Early cannon were smoothbore; there was no rifling to impart a stabilizing spin to the projectile. While most modern cannon are rifled, some hypervelocity weapons use fin-stabilized projectiles in smoothbore barrels.
Cannon are a subset of artillery. The term caliber, somewhat confusingly, refers to projectile weapons in two ways:
Type | Barrel length | Usual firing elevation [Note 1] |
---|---|---|
Gun | 30 calibers or more | Low to medium [Note 2] |
Howitzer | 20-30 calibers [Note 3] | Low to high |
Mortar | Less than 20 calibers [Note 4] | High to very high |
The first cannon fired solid cannonballs of stone or iron, which were most effective in battering walls; the advent of cannon was the beginning of the end of the stone castle. Later, various loads consisting of many small balls, variously called grapeshot or canister, were more effective against personnel targets, much like a giant shotgun. In an interesting turnabout, while solid shot were long abandoned, descendants such as armor-piercing, fin-stabilized, discarding-sabot are now used against main battle tank armor.
Early cannon, and some modern mortars, were muzzle-loaded. Most modern weapons are loaded from the opposite end, the breech.

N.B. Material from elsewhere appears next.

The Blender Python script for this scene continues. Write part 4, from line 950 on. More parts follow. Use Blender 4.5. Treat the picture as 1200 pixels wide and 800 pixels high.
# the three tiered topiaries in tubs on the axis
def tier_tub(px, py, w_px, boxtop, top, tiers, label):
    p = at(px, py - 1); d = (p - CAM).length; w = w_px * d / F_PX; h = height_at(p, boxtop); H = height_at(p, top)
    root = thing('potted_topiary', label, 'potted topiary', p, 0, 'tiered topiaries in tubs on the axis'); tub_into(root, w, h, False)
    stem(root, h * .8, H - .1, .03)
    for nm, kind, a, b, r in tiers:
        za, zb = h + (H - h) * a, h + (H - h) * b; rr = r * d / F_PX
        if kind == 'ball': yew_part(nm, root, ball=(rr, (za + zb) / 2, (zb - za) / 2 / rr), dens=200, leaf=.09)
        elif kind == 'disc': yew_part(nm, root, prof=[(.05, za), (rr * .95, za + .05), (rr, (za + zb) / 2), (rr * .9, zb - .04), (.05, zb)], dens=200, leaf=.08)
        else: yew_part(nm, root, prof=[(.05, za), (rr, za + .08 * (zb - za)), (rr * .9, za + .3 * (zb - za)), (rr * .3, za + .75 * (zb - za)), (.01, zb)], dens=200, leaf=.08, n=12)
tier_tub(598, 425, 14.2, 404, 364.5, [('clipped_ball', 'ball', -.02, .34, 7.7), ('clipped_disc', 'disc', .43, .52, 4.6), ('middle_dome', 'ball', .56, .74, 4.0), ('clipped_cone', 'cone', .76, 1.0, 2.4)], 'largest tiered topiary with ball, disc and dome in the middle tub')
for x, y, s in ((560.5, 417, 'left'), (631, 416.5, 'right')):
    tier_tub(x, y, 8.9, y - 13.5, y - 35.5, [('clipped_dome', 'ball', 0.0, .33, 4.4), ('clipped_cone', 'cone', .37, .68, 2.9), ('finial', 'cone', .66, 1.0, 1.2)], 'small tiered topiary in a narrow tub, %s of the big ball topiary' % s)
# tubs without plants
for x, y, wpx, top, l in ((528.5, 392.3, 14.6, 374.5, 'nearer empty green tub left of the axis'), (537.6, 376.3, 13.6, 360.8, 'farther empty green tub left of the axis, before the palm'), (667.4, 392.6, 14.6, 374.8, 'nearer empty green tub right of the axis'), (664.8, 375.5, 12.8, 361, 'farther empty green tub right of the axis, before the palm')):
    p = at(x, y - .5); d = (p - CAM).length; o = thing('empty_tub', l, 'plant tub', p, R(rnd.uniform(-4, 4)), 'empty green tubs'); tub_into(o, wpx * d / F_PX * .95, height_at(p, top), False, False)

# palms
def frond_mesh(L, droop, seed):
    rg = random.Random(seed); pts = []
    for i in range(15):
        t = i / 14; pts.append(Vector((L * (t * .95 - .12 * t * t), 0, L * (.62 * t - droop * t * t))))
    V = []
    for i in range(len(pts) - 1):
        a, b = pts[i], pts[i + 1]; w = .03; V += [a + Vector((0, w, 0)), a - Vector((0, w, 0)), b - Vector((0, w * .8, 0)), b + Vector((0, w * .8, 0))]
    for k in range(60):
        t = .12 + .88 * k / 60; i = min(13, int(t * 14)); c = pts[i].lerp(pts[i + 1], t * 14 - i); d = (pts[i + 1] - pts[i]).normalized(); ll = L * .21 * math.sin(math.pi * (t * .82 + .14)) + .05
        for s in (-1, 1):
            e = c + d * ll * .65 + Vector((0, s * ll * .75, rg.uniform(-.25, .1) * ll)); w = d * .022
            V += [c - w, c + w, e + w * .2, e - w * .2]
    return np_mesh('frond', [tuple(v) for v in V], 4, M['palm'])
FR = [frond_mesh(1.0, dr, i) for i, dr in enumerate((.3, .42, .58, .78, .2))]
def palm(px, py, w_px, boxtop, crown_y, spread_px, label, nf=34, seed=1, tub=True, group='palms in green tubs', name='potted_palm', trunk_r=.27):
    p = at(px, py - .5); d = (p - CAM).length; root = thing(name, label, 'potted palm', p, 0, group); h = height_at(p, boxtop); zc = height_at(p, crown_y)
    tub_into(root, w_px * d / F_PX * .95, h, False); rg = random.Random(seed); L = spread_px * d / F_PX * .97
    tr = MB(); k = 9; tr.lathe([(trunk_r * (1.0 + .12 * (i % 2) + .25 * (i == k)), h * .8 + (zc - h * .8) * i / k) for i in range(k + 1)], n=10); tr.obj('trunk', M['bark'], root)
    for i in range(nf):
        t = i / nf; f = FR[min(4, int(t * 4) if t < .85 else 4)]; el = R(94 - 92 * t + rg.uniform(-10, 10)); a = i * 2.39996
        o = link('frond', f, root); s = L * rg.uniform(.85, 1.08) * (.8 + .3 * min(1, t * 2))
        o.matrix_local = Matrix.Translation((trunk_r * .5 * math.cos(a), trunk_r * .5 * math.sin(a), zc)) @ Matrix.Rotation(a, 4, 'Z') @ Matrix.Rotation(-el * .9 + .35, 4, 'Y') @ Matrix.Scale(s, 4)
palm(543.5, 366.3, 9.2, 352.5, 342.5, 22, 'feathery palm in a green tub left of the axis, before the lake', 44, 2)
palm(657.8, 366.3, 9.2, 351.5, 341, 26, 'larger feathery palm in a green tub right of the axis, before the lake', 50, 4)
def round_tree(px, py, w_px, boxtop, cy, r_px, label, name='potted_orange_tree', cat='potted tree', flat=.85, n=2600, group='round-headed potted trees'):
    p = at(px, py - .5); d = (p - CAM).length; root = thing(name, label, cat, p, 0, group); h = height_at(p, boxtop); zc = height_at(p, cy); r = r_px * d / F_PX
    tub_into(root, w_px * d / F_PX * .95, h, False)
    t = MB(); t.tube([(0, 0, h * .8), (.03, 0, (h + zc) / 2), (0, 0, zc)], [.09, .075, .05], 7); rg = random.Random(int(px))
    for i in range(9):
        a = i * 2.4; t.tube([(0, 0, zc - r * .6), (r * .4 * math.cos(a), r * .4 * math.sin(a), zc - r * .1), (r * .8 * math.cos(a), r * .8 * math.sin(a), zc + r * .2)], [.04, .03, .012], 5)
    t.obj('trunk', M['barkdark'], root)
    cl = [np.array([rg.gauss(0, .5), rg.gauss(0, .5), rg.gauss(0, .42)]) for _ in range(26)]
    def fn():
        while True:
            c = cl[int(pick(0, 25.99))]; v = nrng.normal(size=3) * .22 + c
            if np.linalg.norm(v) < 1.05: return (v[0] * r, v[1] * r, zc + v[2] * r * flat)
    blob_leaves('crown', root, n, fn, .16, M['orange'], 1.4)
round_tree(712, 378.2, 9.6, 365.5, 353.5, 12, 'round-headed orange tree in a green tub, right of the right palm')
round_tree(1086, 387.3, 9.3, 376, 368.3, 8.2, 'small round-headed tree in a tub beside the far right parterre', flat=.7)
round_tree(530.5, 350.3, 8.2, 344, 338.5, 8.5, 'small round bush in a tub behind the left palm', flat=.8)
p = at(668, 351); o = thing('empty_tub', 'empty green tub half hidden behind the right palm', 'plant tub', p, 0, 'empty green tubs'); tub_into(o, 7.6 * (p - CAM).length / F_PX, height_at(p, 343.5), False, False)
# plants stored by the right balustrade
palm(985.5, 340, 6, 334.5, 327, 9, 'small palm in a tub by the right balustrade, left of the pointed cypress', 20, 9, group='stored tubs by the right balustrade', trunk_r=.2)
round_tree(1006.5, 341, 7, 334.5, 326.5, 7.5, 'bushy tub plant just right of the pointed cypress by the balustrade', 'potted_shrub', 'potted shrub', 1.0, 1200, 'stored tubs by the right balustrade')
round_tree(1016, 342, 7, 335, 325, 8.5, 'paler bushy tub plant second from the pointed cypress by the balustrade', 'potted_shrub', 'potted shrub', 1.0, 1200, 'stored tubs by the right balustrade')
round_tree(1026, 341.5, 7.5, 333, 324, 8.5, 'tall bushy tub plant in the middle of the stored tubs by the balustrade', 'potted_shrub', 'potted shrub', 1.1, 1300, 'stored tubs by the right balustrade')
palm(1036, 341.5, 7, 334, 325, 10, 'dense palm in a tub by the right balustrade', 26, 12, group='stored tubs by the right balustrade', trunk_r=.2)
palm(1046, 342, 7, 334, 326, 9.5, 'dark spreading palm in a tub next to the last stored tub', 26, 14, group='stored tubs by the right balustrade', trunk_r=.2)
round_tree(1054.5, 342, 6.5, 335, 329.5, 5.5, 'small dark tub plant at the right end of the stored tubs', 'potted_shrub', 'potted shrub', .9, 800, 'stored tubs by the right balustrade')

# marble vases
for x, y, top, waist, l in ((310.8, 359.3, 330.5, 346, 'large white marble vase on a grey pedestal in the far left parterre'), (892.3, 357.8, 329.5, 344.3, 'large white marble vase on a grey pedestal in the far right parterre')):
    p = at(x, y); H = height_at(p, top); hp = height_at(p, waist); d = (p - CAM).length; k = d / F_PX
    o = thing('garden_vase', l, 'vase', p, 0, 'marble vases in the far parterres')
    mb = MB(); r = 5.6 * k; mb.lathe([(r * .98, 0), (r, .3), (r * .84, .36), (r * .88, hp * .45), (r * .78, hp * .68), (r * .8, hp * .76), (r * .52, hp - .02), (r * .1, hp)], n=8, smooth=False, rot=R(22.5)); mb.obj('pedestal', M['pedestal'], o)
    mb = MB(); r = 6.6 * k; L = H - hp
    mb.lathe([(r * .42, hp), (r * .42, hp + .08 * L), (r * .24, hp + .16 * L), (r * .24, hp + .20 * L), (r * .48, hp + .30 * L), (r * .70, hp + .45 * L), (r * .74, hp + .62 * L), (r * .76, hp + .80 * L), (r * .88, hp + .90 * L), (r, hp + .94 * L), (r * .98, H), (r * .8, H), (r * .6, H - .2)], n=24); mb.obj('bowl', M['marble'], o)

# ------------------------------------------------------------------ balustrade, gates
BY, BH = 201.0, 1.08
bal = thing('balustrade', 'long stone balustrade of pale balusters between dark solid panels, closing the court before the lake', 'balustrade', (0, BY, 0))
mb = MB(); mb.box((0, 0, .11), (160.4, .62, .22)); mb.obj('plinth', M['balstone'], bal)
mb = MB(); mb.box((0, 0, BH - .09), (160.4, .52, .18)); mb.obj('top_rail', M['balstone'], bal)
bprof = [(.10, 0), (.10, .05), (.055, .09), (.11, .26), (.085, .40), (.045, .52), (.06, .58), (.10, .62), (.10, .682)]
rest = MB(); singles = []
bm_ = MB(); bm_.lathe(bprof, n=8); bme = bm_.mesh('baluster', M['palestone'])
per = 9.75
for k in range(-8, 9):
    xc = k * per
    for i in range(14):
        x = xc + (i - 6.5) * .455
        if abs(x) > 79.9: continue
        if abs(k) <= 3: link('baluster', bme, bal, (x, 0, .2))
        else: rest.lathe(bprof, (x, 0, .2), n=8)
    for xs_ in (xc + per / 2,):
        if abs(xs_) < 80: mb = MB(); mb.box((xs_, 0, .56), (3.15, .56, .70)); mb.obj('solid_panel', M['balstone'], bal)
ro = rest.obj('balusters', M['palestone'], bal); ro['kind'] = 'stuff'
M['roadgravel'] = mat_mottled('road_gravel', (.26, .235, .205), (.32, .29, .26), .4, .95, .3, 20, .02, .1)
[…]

Cannon can have fixed ammunition, where the propellant is in a cartridge case bonded to the projectile, so that they can only separate when fired. Less common in modern weapons is semifixed ammunition, where the cartridge case can be charged with variable amounts of propellant, and then inserted into the weapon and fired. A variant on semifixed ammunition is often used with light and medium mortars, where the propellant is in small containers called increments, in an open frame around the base of the shell. "Pulling increments" is the procedure for removing propellant containers from the shell, which comes with a full charge.
Finally, although rarely used in recent weapons, is separate ammunition, where the projectile is loaded, and a variable number of containers (usually silk bags) of propellant are loaded behind it. Still experimental, but reminiscent of separate ammunition, are systems that use liquid propellant, metered to the quantity required for each shot.
Autocannon fire bursts of fixed ammunition, with the complete rounds mechanically loaded from a storage device, usually called a magazine but sometimes a drum or belt.